The word gracious comes from gratia, the Latin root for “favor”. Graciousness is rooted in God’s favor, His grace. The one who is gracious of heart is someone who exhibits God’s favor and is “full of grace”. When something is full it has no room for anything else. A person who is full of grace has no room for self, sin, or the devil.  There are three people in the New Testament who were declared to be “full of grace.” In John 1:14, it says of Jesus, the Word, that He “became flesh and dwelt among us, and we have seen his glory, glory as of the only Son from the Father, full of grace and truth.” Of His mother Mary, Luke recounts the angel’s greeting: “Hail Mary, full of grace, the Lord is with you” (Luke 1:28). And in Acts 6:8, Luke describes the ministry of Stephen, the first Christian martyr, saying, “Stephen, full of grace and power, was doing great wonders and signs among the people.” Each of these three had to endure sorrow and suffering.

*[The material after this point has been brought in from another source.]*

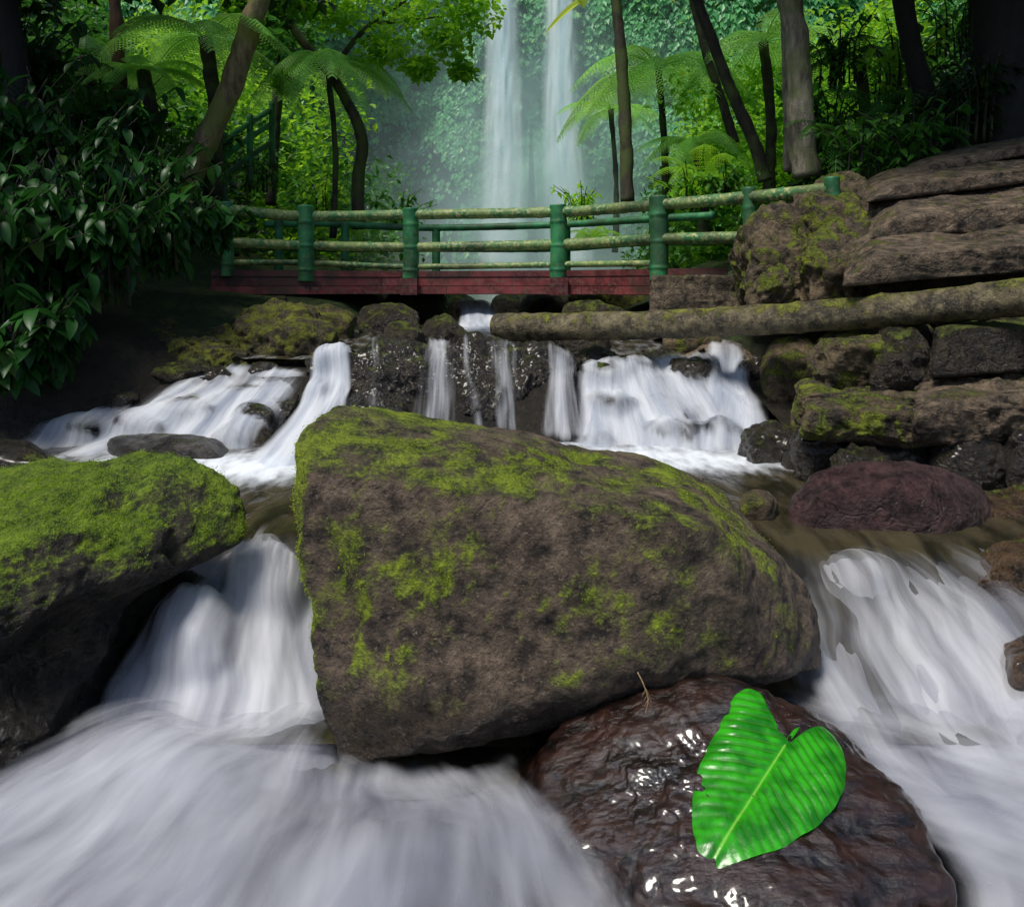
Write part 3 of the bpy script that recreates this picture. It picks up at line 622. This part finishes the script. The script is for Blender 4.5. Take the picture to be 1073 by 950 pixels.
p=ext(S((770,150,12.5),(758,110,12.5),(738,50,12.5),(724,-5,12.5)),9)
tree(p,[.08,.08,.07,.06,.04],B_dk,LM_m,high(p[-1],5,.8,.8),400,"thin leaning dark tree trunk")
p=ext(S((845,185,8.6),(840,130,8.6),(836,60,8.6),(828,-5,8.6)),7.2)
tree(p,[.17,.15,.14,.14,.09],B_lt,LM_m,high(p[-1]+[.8,.8,.8],5,.8,.8),700,"pale straight tree trunk beside the stone steps")
p=ext(S((826,180,9.5),(824,100,9.5),(822,-5,9.5)),7.4)
tree(p,[.06,.05,.05,.03],B_lt,LM_m,high(p[-1]+[.5,.5,1],5,.8,.8),400,"thin pale tree trunk")
p=ext(S((990,180,8.8),(985,140,8.8),(960,70,8.8),(945,-5,8.8)),7.4)
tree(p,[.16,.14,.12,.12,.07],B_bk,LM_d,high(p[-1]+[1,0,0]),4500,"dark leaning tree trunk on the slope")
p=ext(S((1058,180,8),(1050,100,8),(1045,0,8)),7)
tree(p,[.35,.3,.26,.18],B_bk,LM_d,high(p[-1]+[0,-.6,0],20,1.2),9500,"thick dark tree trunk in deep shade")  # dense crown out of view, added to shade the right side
p=ext(S((284,215,12),(288,150,12),(292,85,12)),5.5)
tree(p,[.09,.08,.08,.05],B_dk,LM_m,[(*at(300,40,12),.7)],400,"thin dark tree trunk by the cliff foot")
p=ext(S((30,260,7.5),(20,100,7.5),(5,0,7.5)),6.5)
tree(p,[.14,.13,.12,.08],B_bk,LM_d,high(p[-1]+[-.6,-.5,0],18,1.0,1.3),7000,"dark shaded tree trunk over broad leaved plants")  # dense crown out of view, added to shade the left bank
def treefern(top,base,L,n,mat,label,seed,n2=20,rise=.45,arch=.75,sub=8,tr=.09):
    random.seed(seed); e=empty('tree_fern',base)
    if np.linalg.norm(np.asarray(top)-np.asarray(base))>.3:
        V,Fc=tube([base,(np.asarray(top)+np.asarray(base))/2+np.array([.08,0,0]),top],[tr*1.3,tr,tr],10,24,.4,seed); mk('trunk',V,Fc,B_dk,True,e,base)
    parts=[]
    for i in range(n):
        a=i/n*2*math.pi+random.uniform(-.25,.25); l=L*random.uniform(.8,1.1)
        parts+=frond(top,(math.cos(a),math.sin(a)),l,arch*random.uniform(.75,1.25),rise*random.uniform(.5,1.5),n2,.21,sub)
    V,Fc=join(parts); mk('crown',V,Fc,mat,False,e,base)
    return tag(e,label,"tree fern")
def tf(a,b,Y,bz,L,n,mat,lab,seed,**k):
    t=at(a,b,Y); treefern(t,np.array([t[0]+.1,Y,bz]),L,n,mat,lab,seed,**k)
tf(690,72,14,2.2,2.2,13,LM_f,"tall tree fern with wide bright green fronds",1,n2=24,tr=.07)
tf(342,64,10.4,2.3,1.3,11,LM_f,"tree fern with feathery fronds beside the waterfall",2,n2=24,tr=.04,arch=.95)
tf(215,40,9.4,2.8,1.45,11,LM_f,"tree fern among trees on the slope",3,n2=24)
tf(800,45,13,3.2,1.9,12,LM_f,"tree fern with light green fronds on the slope",4)
tf(900,60,11,2.8,1.3,12,LM_m,"tree fern in shade on the slope",5)
tf(90,60,11,3.4,1.4,12,LM_m,"tree fern in shade above the bank",6)
tf(640,115,17,2.4,1.5,11,LM_f,"small tree fern near the waterfall",7,tr=.06)
tf(730,150,13,2.4,1.2,11,LM_f,"low fern with arching fronds",8)
tf(150,75,9.4,3.0,1.0,11,LM_f,"tree fern with pale fronds above dark plants",9,n2=22)
def gf(a,b,Y,L,n,mat,lab,seed):
    t=at(a,b,Y); treefern(t,t-np.array([0,0,.1]),L,n,mat,lab,seed,n2=14,rise=.9,arch=.95,sub=6)
for i,(a,b,Y,L,m) in enumerate(((365,240,11,.6,LM_b),(395,232,11.4,.5,LM_b),(700,262,10.5,.5,LM_m),(735,190,11,.9,LM_b),(880,150,8.5,.8,LM_m),(915,120,9,.9,LM_m),(960,150,8.2,.7,LM_m),(1010,110,8.5,.8,LM_d),(620,250,12,.6,LM_b),(180,170,9,.9,LM_m),(90,120,8.5,.9,LM_m),(30,90,8,.9,LM_d))):
    gf(a,b,Y,L,10,m,"small fern with arching green fronds",20+i)
V,Fc=inst(*leafT(12,lambda t:.16*math.sin(math.pi*min(1,.06+t*.94))**.6+.003,.3,.3),np.array([at(640,-12,9),at(652,-30,9),at(600,-45,9)]),np.array([[-1,.1,-.30],[.9,.2,-.1],[.1,-.4,-.5]]),np.array([[0,-.5,1],[0,-.5,1],[0,-.4,1.]]),np.array([.95,.8,.8]))
bp_=tube([at(560,-200,9.3),at(620,-120,9.1),at(625,-34,9)],[.05,.04,.02],8,20)
e=empty('banana_plant',at(560,-200,9.3)); mk('leaf',V,Fc,LM_y,True,e,at(560,-200,9.3)); mk('stem',*bp_,B_dk,True,e,at(560,-200,9.3))
tag(e,"yellow-green broad leaf hanging from above","plant")
def bplant(c,r,h,n,mat,label,s=(.2,.34),name='broadleaf_plant',T=T_br,dz=-.7):
    e=empty(name,c); parts=[]; pos=[];dr=[]
    c=np.asarray(c,float); ns=max(5,n//14)
    for i in range(ns):
        a=random.uniform(0,6.28); q=random.random()**.5*r; top=c+np.array([math.cos(a)*q,math.sin(a)*q*.8,h*random.uniform(.45,1)])
        mid=(c+top)/2+np.array([math.cos(a)*q*-.1,0,h*.1]); st_=c+np.array([math.cos(a)*q*.4,math.sin(a)*q*.3,0])
        path=[st_,mid,top]; parts.append(tube(path,[.014,.01,.005],5,10))
        P=cr(path,16)
        for k in range(n//ns):
            tt=random.uniform(.15,1); p=P[int(tt*15)]; b=random.uniform(0,6.28)
            pos.append(p); dr.append((math.cos(b),math.sin(b)-.25,dz*random.uniform(.1,1.6)))
    pos=np.array(pos);dr=np.array(dr); m=len(pos)
    V,Fc=inst(T[0],T[1],pos,dr,upv(m,.25),rng.uniform(s[0],s[1],m)); mk('foliage',V,Fc,mat,True,e,c)
    V,Fc=join(parts); mk('stem',V,Fc,B_dk,True,e,c)
    return tag(e,label,"plant")
LM_bd=leaf_mat('leaf_broad_dark',(.006,.038,.007),(.034,.14,.02),.25,.38,spec=.3)
for i,(a,b,Y,r,h,n) in enumerate(((40,340,6.2,.75,1.5,640),(105,320,6.4,.65,1.45,560),(170,285,7.0,.5,1.0,360),(-20,340,5.6,.8,1.5,600),(70,250,6.9,.8,1.5,540),(150,245,7.4,.8,1.1,440),(0,230,6.8,.8,1.6,480),(50,395,5.7,.45,.9,320),(205,255,7.9,.4,.7,240),(20,120,8,.9,1.3,400),(120,170,8.6,.8,1.0,360),(0,410,5.4,.5,.8,300),(232,262,8.1,.3,.6,160))):
    bplant(at(a,b,Y),r,h,n,LM_bd,"dense dark green plant with drooping glossy leaves",s=(.12,.24))["group"]="broad leaved plants on the bank"
for i,(a,b,Y,r,h,n,m) in enumerate(((900,190,8,.6,.9,200,LM_m),(960,185,7.8,.7,1.0,240,LM_m),(1030,150,7.9,.7,1.2,260,LM_d),(870,160,9.2,.6,.9,200,LM_m),(720,220,11,.7,.7,200,LM_b),(760,215,10.5,.6,.6,160,LM_m),(610,235,14,.8,.8,200,LM_b),(420,240,14,.8,.8,200,LM_m),(340,225,12,.7,.7,200,LM_b),(270,200,11,.8,.8,200,LM_m),(215,180,10,.7,.8,200,LM_m),(940,110,9.5,.8,1.2,260,LM_b),(880,90,10.5,.8,1.2,260,LM_m),(1000,60,9.8,.8,1.2,240,LM_m))):
    bplant(at(a,b,Y),r,h,n,m,"leafy green shrub on the slope",s=(.10,.18),name='shrub',dz=-.3)["group"]="shrubs on the slopes"
def jungle(name,n_cl,xr,yr,dmin,lm,per,s0,s1,hh,sd,cond=lambda x,y:True):
    C=[]
    while len(C)<n_cl:
        x=random.uniform(*xr);y=random.uniform(*yr)
        xl=np.interp(y,[9,12,22],[-1.7,-1.3,-2.5]);xrr=np.interp(y,[9,12,22],[1.1,1.3,3.5])
        if max(xl-x,x-xrr)<dmin or not cond(x,y): continue
        z=float(terr(np.array([x]),np.array([y]))[0]); C.append((x,y,z+random.uniform(0,hh)))
    V,Fc=cloud(C,rng.uniform(.5,1.1,len(C)),n_cl*per,s0,s1,flat=.8)
    o=mk(name,V,Fc,lm,False); o["kind"]="stuff"; return o
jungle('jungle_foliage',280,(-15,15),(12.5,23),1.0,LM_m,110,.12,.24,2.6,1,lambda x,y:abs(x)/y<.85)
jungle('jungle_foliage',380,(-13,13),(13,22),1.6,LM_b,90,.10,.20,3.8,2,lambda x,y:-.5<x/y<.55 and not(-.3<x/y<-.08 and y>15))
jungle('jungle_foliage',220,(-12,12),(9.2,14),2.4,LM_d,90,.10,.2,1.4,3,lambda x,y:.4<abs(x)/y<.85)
n=90000
x=rng.uniform(-16,18,n); z=rng.uniform(1.5,14,n); keep=fbm(np.stack([x*.5,z*.5,x*0],1),4,77)+.5>0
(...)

Hebrews 12:2 says that Jesus endured the cross. Mary had to watch her Son die (John 19:25). And Stephen was stoned to death for preaching the Word (Acts 7:58). And each of them exhibited God’s grace in their suffering. But what about us? How do we tap into that grace and favor? In John’s Gospel, after declaring that Jesus was full of grace and truth, the evangelist says that “from His fullness we have all received grace upon grace” (1:16). And that this “grace and truth came through Jesus Christ” (1:17). When we are in Christ, we receive “grace upon grace.”

In building the walls of the Temple, we must, as has been stated, use the most excellent building materials. There must be no impurities in the clay, or the bricks will crumble and the walls will collapse. The process of becoming Christlike requires our humility. We must be willing to recognize that there are things in our lives which are not of Christ, and these impurities must be removed, burned out by the fire of the Holy Spirit. It is not something we can accomplish by our own efforts. As St. James declares in his epistle, “He gives more grace. Therefore it says, ‘God opposes the proud but gives grace to the humble’” (4:6). This is not a one time experience. We must continue to grow into that Christlikeness. St. Peter exhorts the saints to, “grow in the grace and knowledge of our Lord and Savior Jesus Christ” (2 Pet 3:18).  We must grow in grace.

When we have grown in the grace of our Lord Jesus Christ, then the fullness of that grace will be self-evident in our lives and our dealings with others in the Body and with those outside. Paul exhorted the church at Colossae (4:6), “Let your speech always be gracious, seasoned with salt, so that you may know how you ought to answer each person.” And when we have grown “full of grace” then we can, as Paul told young Titus (2:7-8), “Show yourself in all respects to be a model of good works…and sound speech that cannot be condemned, so that an opponent may be put to shame, having nothing evil to say about us.”